Game 4 saw Misfits misplay their team fights, and Game 5 was a similarly unfortunate tale. SKT was the favorite afterall, but after the other teams have seen them bleed, I am predicting a difficult path to the finals for the three-time World Champions.

League of Legends 2017 World Championship

SKT T1 looking they are (almost) breaking a sweat versus Misfits.

Semi-finalists

Samsung Galaxy (Korea)

Royal Never Give Up (China)

World Elite (China)

SKT (Korea)

 

Conclusions

So, it could be two Korean teams in the League of Legends 2017 World Championship finals. Not only that but a repeat of last year’s final. However, that is looking unlikely based on SKT’s weak performance this year and the Chinese teams’ comparative strength. With the “home-field advantage,” we may potentially see two Chinese teams vying for glory.

Picks and bans may remain largely the same (this year has sadly been defined by the poor balancing of Ardent Censer), but as we saw in the Quarterfinals a lot can hang on whether or not a team is brave enough to bring out something unexpected. The most likely team to attempt something like this in my mind is World Elite. The other teams’ playstyles have proven too effective up until now.

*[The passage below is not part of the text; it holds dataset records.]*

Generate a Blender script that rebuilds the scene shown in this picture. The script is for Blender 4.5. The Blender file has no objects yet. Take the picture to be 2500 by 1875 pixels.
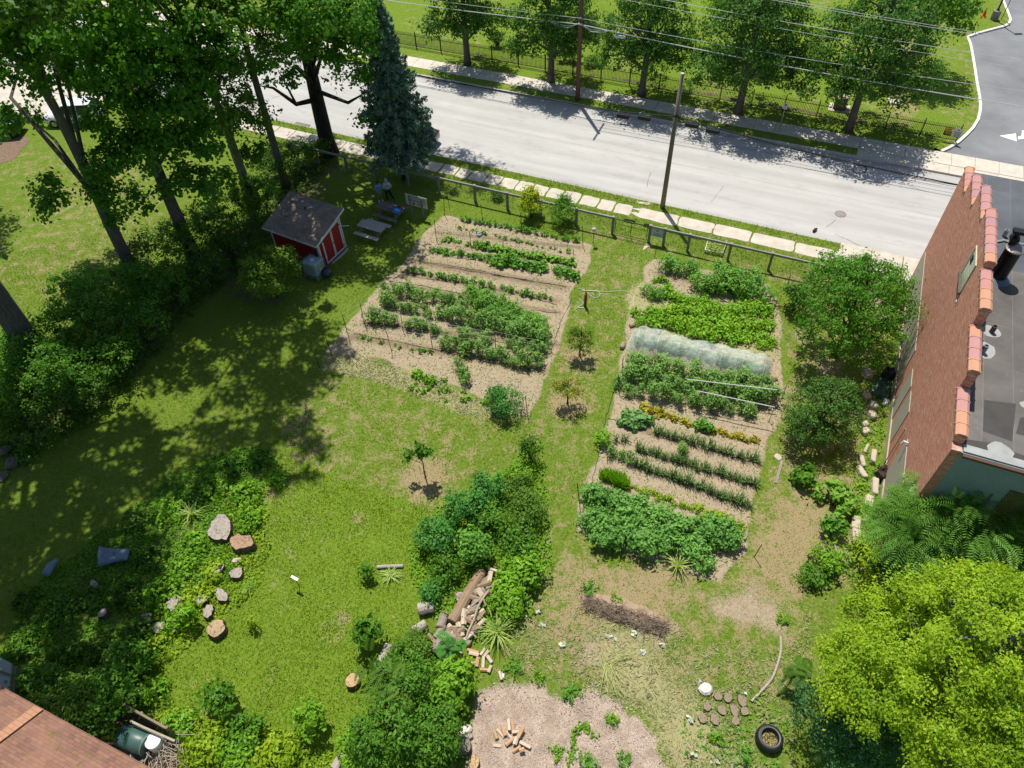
import bpy, math
import numpy as np
from mathutils import Vector, Matrix
# ------------------------------------------------------------------ camera, sky, sun
SC = bpy.context.scene
COL = SC.collection
CAM_H = 30.3; PITCH = math.radians(49.45); ROLL = math.radians(2.603); FPX = 1813.0
AZ = math.radians(-24.97)                       # direction of the street
_c, _s = math.cos(PITCH), math.sin(PITCH)
FW = np.array([0, _c, -_s]); _dn = np.array([0, -_s, -_c]); _rt = np.array([1., 0, 0])
RT = _rt*math.cos(ROLL) + _dn*math.sin(ROLL); DN = _dn*math.cos(ROLL) - _rt*math.sin(ROLL)
CP = np.array([0, 0, CAM_H])
cam = bpy.data.cameras.new("camera"); cam.sensor_width = 36; cam.lens = 36*FPX/2500
cam.clip_end = 2000; cam.clip_start = 0.1
co = bpy.data.objects.new("camera", cam); COL.objects.link(co); SC.camera = co
co.matrix_world = Matrix(((RT[0], -DN[0], -FW[0], 0), (RT[1], -DN[1], -FW[1], 0),
                          (RT[2], -DN[2], -FW[2], CAM_H), (0, 0, 0, 1)))
SUN_EL = math.radians(67); SUN_DIR = (0.235, -0.972)    # where shadows fall
wd = bpy.data.worlds.new("World"); SC.world = wd; wd.use_nodes = True
nt = wd.node_tree; bg = nt.nodes["Background"]; sky = nt.nodes.new("ShaderNodeTexSky")
sky.sky_type = 'NISHITA'; sky.sun_disc = False; sky.sun_elevation = SUN_EL
sky.sun_rotation = math.atan2(-SUN_DIR[0], -SUN_DIR[1]); sky.air_density = 1.0; sky.dust_density = 1.0
nt.links.new(sky.outputs[0], bg.inputs[0]); bg.inputs[1].default_value = 0.095
sl = bpy.data.lights.new("sun", 'SUN'); sl.energy = 5.0; sl.angle = math.radians(0.53); sl.color = (1.0, 0.95, 0.84)
so = bpy.data.objects.new("sun", sl); COL.objects.link(so)
sv = Vector((-SUN_DIR[0]*math.cos(SUN_EL), -SUN_DIR[1]*math.cos(SUN_EL), math.sin(SUN_EL)))
so.rotation_euler = sv.to_track_quat('Z', 'Y').to_euler(); so.location = (0, 60, 60)
SC.view_settings.view_transform = 'Standard'; SC.view_settings.look = 'None'
SC.view_settings.exposure = 0.22; SC.view_settings.gamma = 1.0
SC.render.resolution_x = 1024; SC.render.resolution_y = 768
SC.cycles.max_bounces = 6; SC.cycles.diffuse_bounces = 3; SC.cycles.transmission_bounces = 4
SC.cycles.transparent_max_bounces = 8; SC.cycles.caustics_reflective = False; SC.cycles.caustics_refractive = False

# ------------------------------------------------------------------ measuring helpers
PS = 2500/2212
def W(u, v, z=0.0):
    """survey point: the spot at height z seen at (u, v) of the 2212 px wide survey photo"""
    d = FW + RT*(u*PS-1250)/FPX + DN*(v*PS-937.5)/FPX
    p = CP + d*((CAM_H-z)/-d[2]); return Vector((p[0], p[1], z))
def Z(ox, oy, sc=3.16):
    return lambda x, y, z=0.0: W((ox+x/sc)/PS, (oy+y/sc)/PS, z)
z2, z3, z4 = Z(600, 0), Z(1200, 0), Z(1800, 0)
z5, z6, z7, z8 = Z(0, 450), Z(600, 350), Z(1200, 400), Z(1800, 400)
y1, y2, y3, y4 = Z(0, 900), Z(600, 800), Z(1200, 850), Z(1800, 850)
y5, y6, y7, y8 = Z(0, 1350), Z(600, 1350), Z(1200, 1350), Z(1800, 1350)
zs, zc, zp, zf = Z(630, 450, 7.9), Z(720, 580, 13.825), Z(850, 420, 10.055), Z(1560, 540, 5.29)
E1 = Vector((math.cos(AZ), math.sin(AZ), 0)); E2 = Vector((-math.sin(AZ), math.cos(AZ), 0))
def R(t, n, z=0.0):                              # street frame: t along the street, n across it
    p = E1*t + E2*n; return Vector((p.x, p.y, z))
def TN(p): return p.dot(E1), p.dot(E2)
def rng(seed): return np.random.default_rng(seed)

# ------------------------------------------------------------------ materials
MATS = {}
class NB:
    def __init__(s, name):
        m = bpy.data.materials.new(name); m.use_nodes = True; s.m = m; s.t = m.node_tree
        s.b = s.t.nodes["Principled BSDF"]; s.o = s.t.nodes["Material Output"]
    def n(s, typ, **kw):
        nd = s.t.nodes.new(typ)
        for k, v in kw.items(): setattr(nd, k, v)
        return nd
    def l(s, a, b): s.t.links.new(a, b)
    def pos(s, obj=False):
        if obj: return s.n("ShaderNodeTexCoord").outputs["Object"]
        return s.n("ShaderNodeNewGeometry").outputs["Position"]
    def map(s, v, scale=(1, 1, 1), rz=0.0):
        m = s.n("ShaderNodeMapping"); s.l(v, m.inputs[0]); m.inputs["Scale"].default_value = scale
        m.inputs["Rotation"].default_value = (0, 0, rz); return m.outputs[0]
    def noise(s, v, scale, detail=4, rough=0.6, dist=0.0):
        x = s.n("ShaderNodeTexNoise"); s.l(v, x.inputs["Vector"]); x.inputs["Scale"].default_value = scale
        x.inputs["Detail"].default_value = detail; x.inputs["Roughness"].default_value = rough
        x.inputs["Distortion"].default_value = dist; return x.outputs["Fac"]
    def ramp(s, f, pts):
        r = s.n("ShaderNodeValToRGB"); s.l(f, r.inputs[0]); e = r.color_ramp.elements
        while len(e) < len(pts): e.new(0.5)
        for i, (p, c) in enumerate(pts):
            e[i].position = p; e[i].color = (c[0], c[1], c[2], 1) if hasattr(c, '__len__') else (c, c, c, 1)
        return r.outputs["Color"]
    def mix(s, f, a, b, mode='MIX'):
        x = s.n("ShaderNodeMix", data_type='RGBA', blend_type=mode)
        for inp, v in ((x.inputs[0], f), (x.inputs[6], a), (x.inputs[7], b)):
            if isinstance(v, (int, float)): inp.default_value = v
            elif isinstance(v, (tuple, list)): inp.default_value = (v[0], v[1], v[2], 1)
            else: s.l(v, inp)
        return x.outputs[2]
    def math(s, op, a, b=0.0, clamp=False):
        x = s.n("ShaderNodeMath", operation=op); x.use_clamp = clamp
        for inp, v in ((x.inputs[0], a), (x.inputs[1], b)):
            if isinstance(v, (int, float)): inp.default_value = v
            else: s.l(v, inp)
        return x.outputs[0]
    def attr(s, name, out="Fac"):
        return s.n("ShaderNodeAttribute", attribute_name=name).outputs[out]
    def bump(s, h, strength=0.3, dist=0.05):
        b = s.n("ShaderNodeBump"); s.l(h, b.inputs["Height"]); b.inputs["Strength"].default_value = strength
        b.inputs["Distance"].default_value = dist; s.l(b.outputs[0], s.b.inputs["Normal"])
    def base(s, c, rough=0.8, spec=0.3, metal=0.0):
        if isinstance(c, (tuple, list)): s.b.inputs["Base Color"].default_value = (c[0], c[1], c[2], 1)
        else: s.l(c, s.b.inputs["Base Color"])
        s.b.inputs["Roughness"].default_value = rough; s.b.inputs["Metallic"].default_value = metal
        s.b.inputs["Specular IOR Level"].default_value = spec
        return s.m
def cached(fn):
    def g(*a):
        k = (fn.__name__,)+a
        if k not in MATS: MATS[k] = fn(*a)
        return MATS[k]
    return g
def sc3(c, k): return tuple(min(1, x*k) for x in c)

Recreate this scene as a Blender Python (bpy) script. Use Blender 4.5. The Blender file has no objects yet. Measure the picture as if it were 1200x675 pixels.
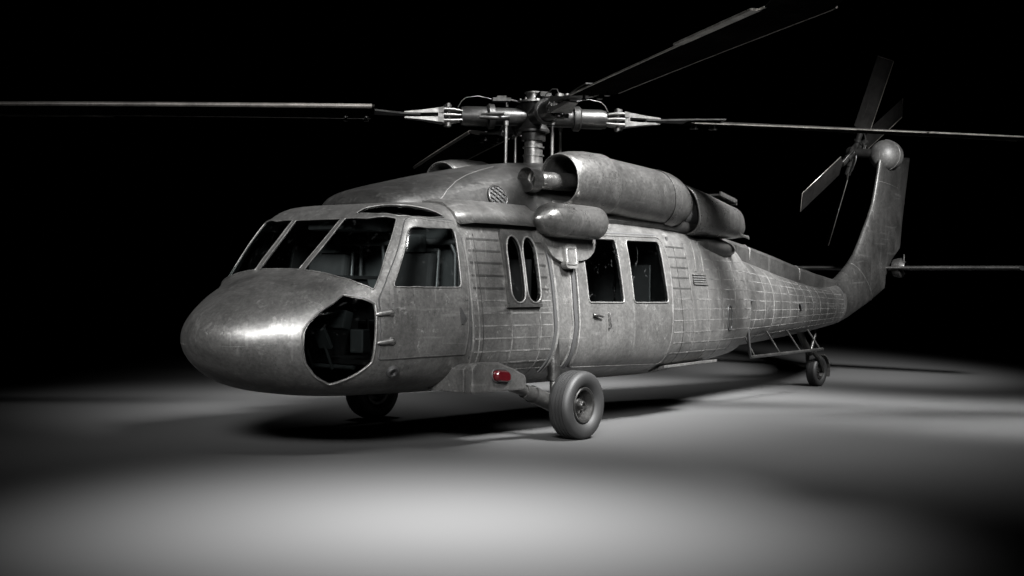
import bpy, bmesh, math, random
from mathutils import Vector, Matrix
from mathutils.geometry import delaunay_2d_cdt
random.seed(7)
sc=bpy.context.scene
C=sc.collection
import math
# ---------------- fuselage surface ----------------
X0=0.05
def pchip(xs,ys):
    n=len(xs);h=[xs[i+1]-xs[i] for i in range(n-1)];d=[(ys[i+1]-ys[i])/h[i] for i in range(n-1)]
    m=[0.0]*n;m[0]=d[0];m[-1]=d[-1]
    for i in range(1,n-1):
        if d[i-1]*d[i]>0:
            w1=2*h[i]+h[i-1];w2=h[i]+2*h[i-1];m[i]=(w1+w2)/(w1/d[i-1]+w2/d[i])
    def f(x):
        if x<=xs[0]: return ys[0]
        if x>=xs[-1]: return ys[-1]
        i=0
        while x>xs[i+1]: i+=1
        t=(x-xs[i])/h[i]
        return ((2*t**3-3*t*t+1)*ys[i]+(t**3-2*t*t+t)*h[i]*m[i]+(-2*t**3+3*t*t)*ys[i+1]+(t**3-t*t)*h[i]*m[i+1])
    return f
#   x     zb    zt    w     zw    nb   nt   k
ST=[(.05,1.0, 1.00, .001, 1.00, 2.0, 2.0, 0),
    (.065,.915, 1.085, .13,  .99, 2.0, 2.0, 0),
    (.12,.825, 1.165, .28,  .985, 2.0, 2.0, 0),
    (.23, .72, 1.255,.45,  .98, 2.1, 2.0, 0),
    (.43, .61,1.375,.65,  .98, 2.3, 2.1, 0),
    (.68, .535, 1.485, .87,  .98, 2.6, 2.2, 0),
    (.90, .495,1.57, 1.0, .98, 2.8, 2.4, 0),
    (1.0, .485,1.668,1.04, .99, 2.9, 2.6, .01),
    (1.2, .475, 1.862,1.09, 1.0, 3.0, 3.2, .05),
    (1.38,.47, 2.04, 1.125,1.02, 3.0, 4.0, .08),
    (1.5, .47, 2.13, 1.14,1.04, 3.0, 5.0, .11),
    (1.7, .465,2.19, 1.155,1.05, 3.0, 7.0, .15),
    (2.1, .46, 2.22, 1.175,1.06, 3.0, 8.0, .165),
    (3.0, .455, 2.23, 1.18,1.07, 3.0, 8.5, .17),
    (5.6, .455, 2.23, 1.18,1.07, 3.0, 8.5, .17),
    (6.4, .47, 2.22, 1.12,1.08, 2.9, 6.5, .16),
    (7.2, .51, 2.19, 1.0,1.12, 2.7, 4.4, .13),
    (8.2, .58, 2.14, .80,1.2, 2.5, 2.9, .08)]
_u=[math.sqrt(s[0]-X0) for s in ST]
_F=[pchip(_u,[s[j] for s in ST]) for j in range(1,8)]
_cache={}
def prm(x):
    k=round(x,9)
    if k not in _cache: _cache[k]=[f(math.sqrt(max(0,x-X0))) for f in _F]
    return _cache[k]
def sec(pr,a):
    zb,zt,w,zw,nb,nt,kk=pr
    r=math.radians(a);c=abs(math.cos(r));s=math.sin(r)
    h,n=((zt-zw),nt) if s>=0 else ((zw-zb),nb)
    # polar angle in normalised space
    q=(c**n+abs(s)**n)**(-1/n)
    y=w*c*q;z=h*s*q
    if z>0:
        t=z/h; y*=1-kk*t**1.3
    return y,zw+z
def P0(x,a):
    y,z=sec(prm(x),a); return (x,-y,z)
# tail cone surface  x zb zt w zw nb nt k
TC=[(8.15,.66,2.02,.74,1.25,2.4,2.7,.05),(9.3,.72,1.85,.60,1.24,2.3,2.6,.05),(10.6,.80,1.67,.43,1.22,2.2,2.5,.05),(11.8,.89,1.56,.29,1.24,2.1,2.3,.05),(12.75,.99,1.62,.205,1.3,2,2.1,0)]
_T=[pchip([s[0] for s in TC],[s[j] for s in TC]) for j in range(1,8)]
def PT(x,a):
    y,z=sec([f(x) for f in _T],a); return (x,-y,z)
def nrm(P,x,a,e=.004):
    if P is P0: e=max(1e-5,min(e,(x-X0)*.4))
    p1=P(x+e,a);p0=P(x-e,a);q1=P(x,min(90,a+.6));q0=P(x,max(-90,a-.6))
    u=[p1[i]-p0[i] for i in range(3)];v=[q1[i]-q0[i] for i in range(3)]
    n=[u[1]*v[2]-u[2]*v[1],u[2]*v[0]-u[0]*v[2],u[0]*v[1]-u[1]*v[0]]
    if n[1]>0 and False: pass
    l=math.sqrt(sum(c*c for c in n)) or 1
    return [c/l for c in n]
# ---------------- mesh helpers ----------------
def V3(p): return Vector(p)
class MB:
    def __init__(s): s.v=[];s.f=[];s.m=[];s.s=[];s.n={}
    def add(s,vs,fs,mat=0,smooth=True,ns=None):
        b=len(s.v); s.v+= [tuple(p) for p in vs]
        for f in fs: s.f.append([b+i for i in f]); s.m.append(mat); s.s.append(smooth)
        if ns:
            for i,q in enumerate(ns):
                if q is not None: s.n[b+i]=tuple(q)
        return s
    def tube(s,path,r,n=10,mat=0,closed=False,caps=True):
        P=[V3(p) for p in path];N=len(P);rs=r if isinstance(r,(list,tuple)) else [r]*N
        up=None;rings=[]
        for i in range(N):
            if closed: t=(P[(i+1)%N]-P[i-1])
            else: t=(P[min(N-1,i+1)]-P[max(0,i-1)])
            t.normalize()
            if up is None: up=Vector((0,0,1)) if abs(t.z)<.9 else Vector((1,0,0))
            a=t.cross(up)
            if a.length<1e-6: a=t.orthogonal()
            a.normalize();b=a.cross(t);up=b
            rings.append([P[i]+(a*math.cos(2*math.pi*k/n)+b*math.sin(2*math.pi*k/n))*rs[i] for k in range(n)])
        vs=[p for q in rings for p in q];fs=[]
        for i in range(N if closed else N-1):
            j=(i+1)%N
            for k in range(n):
                l=(k+1)%n; fs.append([i*n+k,j*n+k,j*n+l,i*n+l])
        s.add(vs,fs,mat)
        if caps and not closed:
            s.add(rings[0],[list(range(n))],mat,False);s.add(rings[-1],[list(range(n))[::-1]],mat,False)
        return s
    def loft(s,rings,mat=0,caps=(True,True),smooth=True,closed=True):
        n=len(rings[0]);vs=[p for q in rings for p in q];fs=[]
        for i in range(len(rings)-1):
            for k in range(n if closed else n-1):
                l=(k+1)%n; fs.append([i*n+k,i*n+l,(i+1)*n+l,(i+1)*n+k])
        s.add(vs,fs,mat,smooth)
        if caps[0]: s.add(rings[0],[list(range(n))[::-1]],mat,False)
        if caps[1]: s.add(rings[-1],[list(range(n))],mat,False)
        return s
    def lathe(s,prof,org,ax,n=32,mat=0,split=25):
        # profile (axial, radius); sharp where the direction turns by more than split degrees
        ax=V3(ax).normalized();org=V3(org);a=ax.orthogonal().normalized();b=ax.cross(a)
        segs=[[prof[0]]]
        for i in range(1,len(prof)):
            segs[-1].append(prof[i])
            if i<len(prof)-1:
                d0=math.atan2(prof[i][1]-prof[i-1][1],prof[i][0]-prof[i-1][0]);d1=math.atan2(prof[i+1][1]-prof[i][1],prof[i+1][0]-prof[i][0])
                dd=abs((d1-d0+math.pi)%(2*math.pi)-math.pi)
                if math.degrees(dd)>split: segs.append([prof[i]])
        for g in segs:
            s.loft([[org+ax*h+(a*math.cos(2*math.pi*k/n)+b*math.sin(2*math.pi*k/n))*max(r,1e-5) for k in range(n)] for h,r in g],mat,(False,False))
        return s
    def box(s,c,d,mat=0,rot=None):
        x,y,z=[q/2 for q in d];R=rot or Matrix.Identity(3)
        vs=[V3(c)+R@Vector((i*x,j*y,k*z)) for i in(-1,1) for j in(-1,1) for k in(-1,1)]
        return s.add(vs,[[0,1,3,2],[4,6,7,5],[0,4,5,1],[2,3,7,6],[0,2,6,4],[1,5,7,3]],mat,False)
    def prism(s,poly,off,mat=0):
        n=len(poly);o=V3(off);a=[V3(p) for p in poly];b=[p+o for p in a]
        return s.add(a+b,[list(range(n))[::-1],list(range(n,2*n))]+[[i,(i+1)%n,n+(i+1)%n,n+i] for i in range(n)],mat,False)
    def build(s,name,mats,parent=None,bevel=0,fix=True):
        me=bpy.data.meshes.new(name)
        me.from_pydata(s.v,[],s.f)
        for m in (mats if isinstance(mats,(list,tuple)) else [mats]): me.materials.append(m)
        me.polygons.foreach_set('material_index',s.m);me.polygons.foreach_set('use_smooth',s.s)
        me.update()
        if s.n:
            me.normals_split_custom_set_from_vertices([s.n.get(i,(0,0,0)) for i in range(len(s.v))])
        elif fix or bevel:
            bm=bmesh.new();bm.from_mesh(me)
            if bevel:
                bmesh.ops.remove_doubles(bm,verts=bm.verts,dist=1e-5)
                es=[e for e in bm.edges if len(e.link_faces)==2 and e.calc_face_angle(0)>.5]
                bmesh.ops.bevel(bm,geom=es,offset=bevel,segments=2,affect='EDGES',profile=.6)
            bmesh.ops.recalc_face_normals(bm,faces=bm.faces)
            bm.to_mesh(me);bm.free()
        o=bpy.data.objects.new(name,me);C.objects.link(o)
        if parent: o.parent=parent
        return o
AS=.02   # metres per degree, used to square up the (x, angle) chart
def rnd(poly,r,n=5):
    out=[];N=len(poly);p=[Vector((x,a*AS)) for x,a in poly]
    for i in range(N):
        a,b,c=p[i-1],p[i],p[(i+1)%N];u=(a-b);w=(c-b);ri=r[i] if isinstance(r,(list,tuple)) else r;d=min(ri,u.length*.45,w.length*.45)
        s0=b+u.normalized()*d;s1=b+w.normalized()*d
        for k in range(n+1):
            t=k/n;q=s0*(1-t)**2+b*2*t*(1-t)+s1*t*t;out.append((q.x,q.y/AS))
    return out
def dens(poly,step=.06,closed=True):
    out=[];N=len(poly)
    for i in range(N if closed else N-1):
        a=poly[i];b=poly[(i+1)%N];L=math.hypot(b[0]-a[0],(b[1]-a[1])*AS);k=max(1,int(L/step))
        for j in range(k): out.append((a[0]+(b[0]-a[0])*j/k,a[1]+(b[1]-a[1])*j/k))
    if not closed: out.append(poly[-1])
    return out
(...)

My quiet hope is that the teams will take that brave step, pick that unorthodox champion, and give us all the exciting games we long to watch. I mean shields are fun and all… but shields really suck and should be removed from the game.

My prediction for the Semi-finals is that SKT and Royal Never Give Up will prevail. SKT is the three time World Champions for a reason, however, and may surprise everyone after a weak season. Team WE is a strong contender but I don’t see them making it to the final based on what we’ve seen thus far. The other three teams are just too powerful.

This arrangement of teams does present the interesting quandary of how playstyles and tactics may evolve in the next stage. These teams historically have similar enough styles- a focus on objectives, calculated map movements and strong team fighting. If allowed into the later stages of games, SKT may prove unstoppable with their astounding level of coordination and skill in team fights. However, if allowed to gain any early momentum Royal Never Give Up may prove victorious. Samsung Galaxy is similar to SKT in that they focus more on pushing out the game and starving their opponents than making highly aggressive plays. In terms of individual player skill, SKT would come out on top. Team WE is the underdog in my eyes, and even if afforded time in the sun in the earlier stages, underdogs get eaten up once they reach the Semi-finals.

With that said, if Misfits can pull it out of the bag versus the best team in the world, who’s to say that WE can’t? The competition has boiled down to this: Korea versus China. Old rivalries abound and I am sure the Chinese teams will have a certain extra intensity as we draw ever closer to the final. They are on home soil. They have lost out to SKT each and every time they have reached the finals; they will be determined not to let that happen again.